What is real in one timeline is imagined or dreamed in another. We are doing it now by reading alternative history fiction - and some of us by writing it.
In Volume I of SM Stirling's Nantucket trilogy, the time travelers rescue Swindapa from the Aryan invaders. In Volume II, she has a nightmare that they didn't. Alston reflects:
"Presumably in the original history - if "original" meant anything - Swindapa had died among the Iraiina. Her whole people had vanished, overrun and swallowed up." (Against The Tide Of Years, p. 32)

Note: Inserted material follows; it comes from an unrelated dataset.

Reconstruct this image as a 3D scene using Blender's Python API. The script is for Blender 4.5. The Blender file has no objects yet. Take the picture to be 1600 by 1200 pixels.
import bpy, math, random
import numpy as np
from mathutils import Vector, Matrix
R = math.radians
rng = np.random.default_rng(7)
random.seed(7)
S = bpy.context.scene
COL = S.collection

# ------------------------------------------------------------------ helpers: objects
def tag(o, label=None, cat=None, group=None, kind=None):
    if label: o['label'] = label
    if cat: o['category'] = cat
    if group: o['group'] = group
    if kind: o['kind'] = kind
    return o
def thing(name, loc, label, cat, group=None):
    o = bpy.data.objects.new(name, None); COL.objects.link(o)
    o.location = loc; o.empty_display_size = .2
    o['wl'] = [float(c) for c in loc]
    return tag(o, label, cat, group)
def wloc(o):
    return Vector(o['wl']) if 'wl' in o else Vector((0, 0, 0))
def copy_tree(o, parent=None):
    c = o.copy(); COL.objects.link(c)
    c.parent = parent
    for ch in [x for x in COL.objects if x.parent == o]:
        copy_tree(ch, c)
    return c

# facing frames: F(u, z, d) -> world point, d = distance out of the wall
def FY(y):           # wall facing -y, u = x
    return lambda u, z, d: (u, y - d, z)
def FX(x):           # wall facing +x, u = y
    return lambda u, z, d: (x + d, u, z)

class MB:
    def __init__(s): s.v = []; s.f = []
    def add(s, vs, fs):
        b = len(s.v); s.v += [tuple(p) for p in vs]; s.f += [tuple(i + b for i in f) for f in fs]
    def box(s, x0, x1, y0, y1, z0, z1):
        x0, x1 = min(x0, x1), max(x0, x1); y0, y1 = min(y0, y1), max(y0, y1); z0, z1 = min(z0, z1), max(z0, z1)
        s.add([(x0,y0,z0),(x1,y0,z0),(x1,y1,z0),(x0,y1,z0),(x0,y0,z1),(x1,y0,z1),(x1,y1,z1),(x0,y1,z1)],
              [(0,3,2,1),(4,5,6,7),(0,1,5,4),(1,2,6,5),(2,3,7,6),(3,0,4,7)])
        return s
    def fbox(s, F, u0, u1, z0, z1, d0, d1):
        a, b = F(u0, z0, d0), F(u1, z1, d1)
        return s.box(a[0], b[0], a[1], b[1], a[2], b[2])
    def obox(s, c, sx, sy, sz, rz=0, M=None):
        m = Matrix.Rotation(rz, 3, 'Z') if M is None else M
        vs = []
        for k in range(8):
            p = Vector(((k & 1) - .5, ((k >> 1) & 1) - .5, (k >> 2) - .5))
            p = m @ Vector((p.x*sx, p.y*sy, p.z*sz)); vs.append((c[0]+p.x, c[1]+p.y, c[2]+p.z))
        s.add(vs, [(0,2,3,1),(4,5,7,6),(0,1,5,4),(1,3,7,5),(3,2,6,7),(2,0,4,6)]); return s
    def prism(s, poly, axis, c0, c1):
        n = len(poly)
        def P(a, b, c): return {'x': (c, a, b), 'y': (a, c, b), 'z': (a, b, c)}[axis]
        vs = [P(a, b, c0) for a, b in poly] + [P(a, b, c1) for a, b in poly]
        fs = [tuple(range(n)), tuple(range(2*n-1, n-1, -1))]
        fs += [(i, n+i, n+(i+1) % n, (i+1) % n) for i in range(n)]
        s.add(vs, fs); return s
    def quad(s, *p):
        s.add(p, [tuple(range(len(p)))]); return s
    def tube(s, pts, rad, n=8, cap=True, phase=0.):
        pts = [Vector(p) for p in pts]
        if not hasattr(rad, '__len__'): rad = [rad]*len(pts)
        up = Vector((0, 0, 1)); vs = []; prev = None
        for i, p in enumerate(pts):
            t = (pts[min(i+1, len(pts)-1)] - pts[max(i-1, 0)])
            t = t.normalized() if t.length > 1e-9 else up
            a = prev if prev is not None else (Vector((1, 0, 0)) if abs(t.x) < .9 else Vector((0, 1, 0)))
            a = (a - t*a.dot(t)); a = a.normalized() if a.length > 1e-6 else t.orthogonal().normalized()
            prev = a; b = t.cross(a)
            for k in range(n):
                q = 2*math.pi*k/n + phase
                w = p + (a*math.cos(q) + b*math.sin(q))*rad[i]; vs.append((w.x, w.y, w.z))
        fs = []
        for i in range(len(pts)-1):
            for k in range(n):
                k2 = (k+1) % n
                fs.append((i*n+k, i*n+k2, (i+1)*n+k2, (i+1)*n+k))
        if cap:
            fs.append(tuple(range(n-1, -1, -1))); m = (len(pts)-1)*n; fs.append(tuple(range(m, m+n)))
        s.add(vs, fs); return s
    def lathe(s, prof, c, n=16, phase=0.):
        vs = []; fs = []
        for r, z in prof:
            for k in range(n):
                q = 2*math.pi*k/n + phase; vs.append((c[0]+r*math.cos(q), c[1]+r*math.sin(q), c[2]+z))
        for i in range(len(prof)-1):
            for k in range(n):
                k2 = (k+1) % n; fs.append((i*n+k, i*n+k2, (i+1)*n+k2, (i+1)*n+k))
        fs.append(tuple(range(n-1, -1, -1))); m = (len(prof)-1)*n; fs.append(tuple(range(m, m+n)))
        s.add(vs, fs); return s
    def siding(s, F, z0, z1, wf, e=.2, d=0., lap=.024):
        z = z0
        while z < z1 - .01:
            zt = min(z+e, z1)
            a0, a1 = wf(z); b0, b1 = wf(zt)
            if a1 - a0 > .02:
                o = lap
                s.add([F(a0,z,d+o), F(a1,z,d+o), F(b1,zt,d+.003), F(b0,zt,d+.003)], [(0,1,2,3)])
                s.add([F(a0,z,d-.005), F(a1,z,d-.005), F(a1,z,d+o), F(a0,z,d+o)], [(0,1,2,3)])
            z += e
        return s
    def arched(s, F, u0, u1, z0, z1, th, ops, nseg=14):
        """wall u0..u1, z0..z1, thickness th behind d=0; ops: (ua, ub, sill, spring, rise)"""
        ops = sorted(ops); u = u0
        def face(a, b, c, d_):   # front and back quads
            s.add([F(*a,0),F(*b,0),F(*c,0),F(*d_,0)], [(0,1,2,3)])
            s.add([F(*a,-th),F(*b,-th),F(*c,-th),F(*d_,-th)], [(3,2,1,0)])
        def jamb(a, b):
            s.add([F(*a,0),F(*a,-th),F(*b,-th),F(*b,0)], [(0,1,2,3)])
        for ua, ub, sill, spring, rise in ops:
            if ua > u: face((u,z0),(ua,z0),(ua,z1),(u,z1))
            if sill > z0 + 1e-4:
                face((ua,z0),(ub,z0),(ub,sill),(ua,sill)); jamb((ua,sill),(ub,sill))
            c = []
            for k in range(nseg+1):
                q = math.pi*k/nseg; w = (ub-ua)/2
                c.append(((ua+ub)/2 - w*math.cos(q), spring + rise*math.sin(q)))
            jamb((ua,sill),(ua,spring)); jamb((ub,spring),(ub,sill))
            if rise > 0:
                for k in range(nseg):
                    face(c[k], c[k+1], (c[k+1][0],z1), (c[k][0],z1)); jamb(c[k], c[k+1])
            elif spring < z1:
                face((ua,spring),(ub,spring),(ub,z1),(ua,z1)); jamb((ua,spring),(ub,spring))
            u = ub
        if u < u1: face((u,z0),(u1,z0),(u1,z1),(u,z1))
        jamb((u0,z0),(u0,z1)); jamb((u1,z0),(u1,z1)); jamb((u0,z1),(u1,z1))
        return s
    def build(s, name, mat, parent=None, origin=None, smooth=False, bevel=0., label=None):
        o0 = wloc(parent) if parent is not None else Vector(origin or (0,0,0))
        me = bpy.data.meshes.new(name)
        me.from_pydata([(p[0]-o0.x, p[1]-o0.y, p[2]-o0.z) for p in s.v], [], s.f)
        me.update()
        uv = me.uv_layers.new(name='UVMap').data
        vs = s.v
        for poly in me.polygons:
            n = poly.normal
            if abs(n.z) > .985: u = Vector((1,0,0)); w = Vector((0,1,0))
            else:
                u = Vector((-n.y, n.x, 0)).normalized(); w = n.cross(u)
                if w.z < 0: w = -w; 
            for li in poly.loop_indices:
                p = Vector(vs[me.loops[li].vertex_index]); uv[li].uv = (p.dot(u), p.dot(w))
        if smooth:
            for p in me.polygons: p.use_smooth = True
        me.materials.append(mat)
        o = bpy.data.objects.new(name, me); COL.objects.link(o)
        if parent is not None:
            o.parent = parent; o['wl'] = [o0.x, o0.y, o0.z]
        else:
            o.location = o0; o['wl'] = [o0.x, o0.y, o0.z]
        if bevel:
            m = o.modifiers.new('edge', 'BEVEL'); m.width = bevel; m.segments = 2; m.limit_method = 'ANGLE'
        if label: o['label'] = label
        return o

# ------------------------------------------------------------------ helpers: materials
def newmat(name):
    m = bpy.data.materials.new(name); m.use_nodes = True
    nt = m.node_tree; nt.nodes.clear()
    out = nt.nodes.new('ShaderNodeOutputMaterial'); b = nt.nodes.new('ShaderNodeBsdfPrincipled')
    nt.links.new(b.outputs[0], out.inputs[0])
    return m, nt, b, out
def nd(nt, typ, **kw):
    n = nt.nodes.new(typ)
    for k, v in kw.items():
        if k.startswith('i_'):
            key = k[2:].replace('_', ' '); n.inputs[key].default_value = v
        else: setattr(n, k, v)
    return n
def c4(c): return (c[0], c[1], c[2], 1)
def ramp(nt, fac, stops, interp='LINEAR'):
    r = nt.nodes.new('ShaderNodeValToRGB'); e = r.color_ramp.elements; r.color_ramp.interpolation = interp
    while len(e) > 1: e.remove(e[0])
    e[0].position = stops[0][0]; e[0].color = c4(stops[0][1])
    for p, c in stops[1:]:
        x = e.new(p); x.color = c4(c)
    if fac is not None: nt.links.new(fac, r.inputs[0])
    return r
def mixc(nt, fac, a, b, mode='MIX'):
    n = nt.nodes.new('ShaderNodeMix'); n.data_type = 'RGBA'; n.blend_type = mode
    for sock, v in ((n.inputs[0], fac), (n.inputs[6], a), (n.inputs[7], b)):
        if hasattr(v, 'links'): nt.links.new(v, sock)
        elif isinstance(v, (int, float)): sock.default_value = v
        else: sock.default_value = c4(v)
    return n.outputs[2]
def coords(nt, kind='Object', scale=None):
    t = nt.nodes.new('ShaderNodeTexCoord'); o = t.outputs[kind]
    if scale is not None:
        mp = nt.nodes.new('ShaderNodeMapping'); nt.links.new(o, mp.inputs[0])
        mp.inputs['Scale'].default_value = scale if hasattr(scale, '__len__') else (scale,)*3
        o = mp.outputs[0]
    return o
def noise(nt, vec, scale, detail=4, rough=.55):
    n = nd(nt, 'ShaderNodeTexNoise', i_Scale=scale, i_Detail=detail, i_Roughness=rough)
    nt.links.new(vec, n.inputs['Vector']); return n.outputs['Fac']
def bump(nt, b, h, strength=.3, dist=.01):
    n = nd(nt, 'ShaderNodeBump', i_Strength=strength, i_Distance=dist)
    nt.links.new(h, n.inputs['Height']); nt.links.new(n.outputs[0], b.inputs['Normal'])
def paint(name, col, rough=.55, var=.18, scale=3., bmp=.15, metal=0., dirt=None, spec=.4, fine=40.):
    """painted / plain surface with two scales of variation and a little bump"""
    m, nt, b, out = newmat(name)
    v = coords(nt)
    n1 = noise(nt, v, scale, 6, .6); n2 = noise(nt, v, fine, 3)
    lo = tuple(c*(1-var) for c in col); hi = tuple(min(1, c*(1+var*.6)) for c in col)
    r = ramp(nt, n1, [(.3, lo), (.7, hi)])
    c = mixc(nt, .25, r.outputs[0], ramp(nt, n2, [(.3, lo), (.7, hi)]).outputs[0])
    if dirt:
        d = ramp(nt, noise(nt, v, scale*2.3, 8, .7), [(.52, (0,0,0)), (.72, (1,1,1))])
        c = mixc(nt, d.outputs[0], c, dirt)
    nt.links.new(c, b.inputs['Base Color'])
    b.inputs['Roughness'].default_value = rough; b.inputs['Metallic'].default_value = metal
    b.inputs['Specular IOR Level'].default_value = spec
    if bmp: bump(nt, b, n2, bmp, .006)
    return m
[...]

Swindapa is of the generation whose lives are changed by the Event. Soon, subsequent generations will be different people born into a different history. Does Swindapa's nightmare remind us of anything? In Stirling's The Peshawar Lancers, some women psychics have accurate visions of alternative timelines. Could Swindapa's dreams be a hint of that?
1 comment:
Kaor, Paul!
I dunno, if anything, I thought Swindapa's dream reflected what I've read of how survivors of rape or other types of violent abuse often suffered: Post Traumatic Stress syndrome. Nothing like Yasmin's dreams.
Just another correction, Swindapa was not rescued from the Iraiina, she was a gift from the Iraiina chieftain to Marian Alston.